Así, para aludir a la “Ley de Enjuiciamiento Civil”, decimos “ley de Ritos”, “ley rituaria” o “ley adjetiva”. ‘Tribunal Supremo” se traduce como “nuestro más Alto Tribunal”. En lugar de escribir “solicito al juzgado que admita nuestra petición adicional”, diremos “al juzgado suplico que se sirva dar curso a lo impetrado mediante otrosí”. Jamás de los jamases utilizaremos el punto y coma, ni bajo tortura vietnamita, ni dividiremos los párrafos de forma que el texto resulte medianamente comprensible para el lego; utilizaremos rebuscados gerundios para iniciar las frases, e intentaremos que el escrito resultante sea tan retorcido como los guionistas de Perdidos.

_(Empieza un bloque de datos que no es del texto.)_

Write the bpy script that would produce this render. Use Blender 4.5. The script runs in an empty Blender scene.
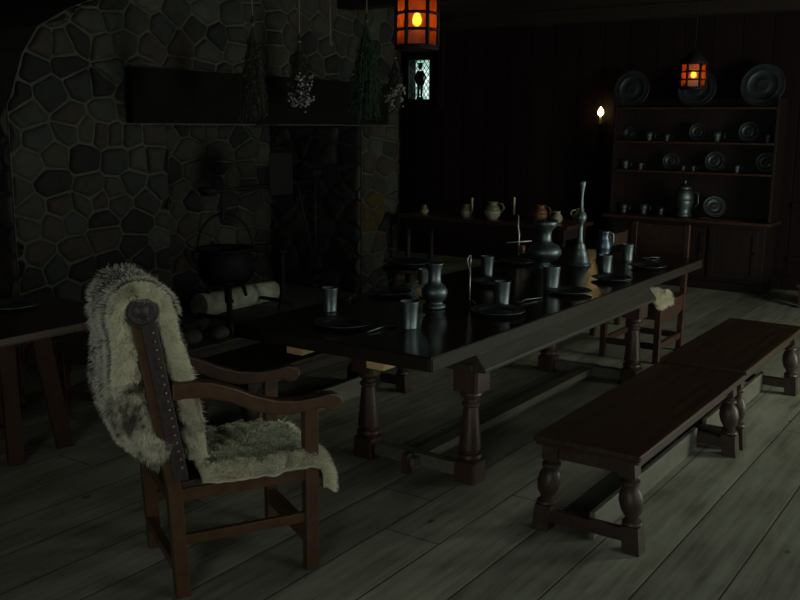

Por cierto, la segunda acepción de la palabra gerundio, según el diccionario de la Academia, es “persona que habla o escribe en estilo hinchado, afectando inoportunamente erudición e ingenio”, por alusión a fray Gerundio de Campazas, el pedantorro predicador creado por el Padre Isla. La costumbre del jurista carpetovetónico de usar el gerundio con la misma asiduidad que el fontanero la llave inglesa acaba convirtiéndole, como demuestra Oppenheimer, a él mismo en un gerundio.